Wednesday, September 2, 2009

Into the groove

What say you on the issue below?

US stars embracing dance music are pushing America to dance to Europe’s beat, says French DJ David Guetta.

ELECTRONIC dance music with heavy bass, unknown vocalists and mixed by club disc jockeys regularly tops pop charts in Europe but in America such music has been an underground genre with little mainstream success.

While disc jockeys such as Moby, Fatboy Slim and Paul Oakenfold have had a string of mainstream hits in Britain, their success as artistes in the United States has been limited to the dance chart, with rare appearances in the Billboard Hot 100 chart which ranks the most popular songs of all genres.

Great strides: ‘If all those big American acts are interested in this kind of sound, I think it means it’s going to be really big in America in the next year,’ says David Guetta.

But French DJ David Guetta predicts that will change, saying US hip hop and pop stars featured on his new album One Love, which was released last week, so embraced the genre that they could boost its mainstream appeal in the United States.

“It’s my fourth album so I was looking for a new sound and a lot of people here in the hip hop industry and in R&B are feeling a bit like they are going in circles and using the same recipe,” Guetta said in an interview in New York.

“If all those big American acts are interested in this kind of sound, I think it means it’s going to be really big in America in the next year,” said Guetta, who also helped produce the Black Eyed Peas current No.1 US hit I Gotta Feeling.

“There is a real American brand embracing it,” he said.

Guetta’s new album features stars such as Kelly Rowland, will.i.am from the Black Eyed Peas, Akon and Ne-Yo.

It has already produced No.1 hit singles in Britain, Australia, France and other European countries, and two singles that made it into the Billboard Hot 100, peaking at No.76.

“Guetta knows what he’s doing here. Bring America to the club? Nah. He’ll bring the club to America,” wrote Los Angeles music critic Mikael Wood.

Experts are split on why such dance music has failed to set the charts alight in the United States.
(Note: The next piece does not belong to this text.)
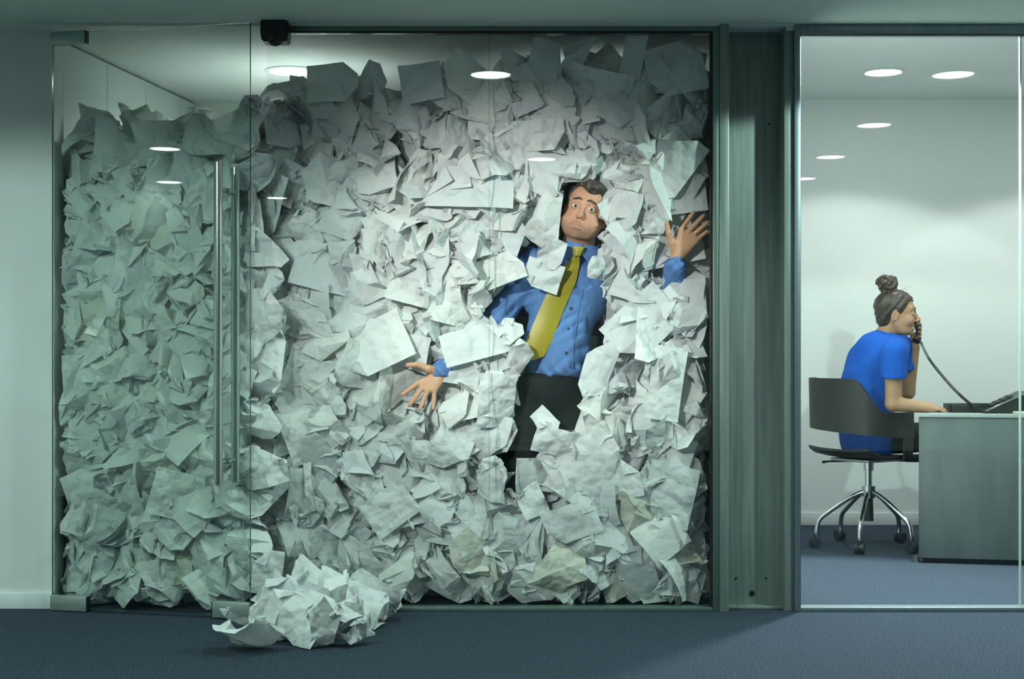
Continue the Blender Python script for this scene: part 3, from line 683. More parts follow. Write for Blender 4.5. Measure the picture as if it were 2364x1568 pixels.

Some say club music has been unable to compete with live music in America and others note US audiences find it hard to identify with an artiste who mixes music but doesn’t sing.

In the United States, dance music is classified as electronic and accounts for 1% of sales, according to The NPD Group, while in Britain, dance music makes up 8% of sales, according to British music industry group BPI.

“In America, it’s always difficult for ‘dance’ music to be popular in the mainstream,” said Keith Caulfield, a music analyst with Billboard.

“Songs that are dance orientated have always been popular, it’s just that dance often has to be disguised in different kinds of ways for it to break through.

“When I look at our current Hot 100 chart there’s a lot of songs that strike me as a dance song, but dance has taken different forms in order to reach the masses,” he said.

“Lady Gaga has been so successful and to American ears she is pop dance music.”

He said DJs are more likely to have mainstream US success teaming with well-known artistes from other genres, which essentially “disguises” the dance music.

Music expert and author John Swenson said dance music has always been popular in various forms in the United States for the past few decades “when technology first enabled DJs to be the real stars of popular music”.

“At a time when live music is becoming less and less relevant in New York City clubs I guess you can say it’s more popular than ever,” he said. “The real reason club music took over outside of the US is that the live musicians weren’t good enough to match it.”

Organisers of what claims to be New York’s first electronic music festival, to be held on Randall’s Island in the East River off Manhattan on Sept 5 and 6, said they had seen a growth in the popularity of dance music in the past few years.

“We have been inspired over the years by what happens in Europe each summer,” said Mike Bindra and Laura De Palma, organisers of the Electric Zoo festival.

“The realisation of this goal is another step forward for electronic music here.”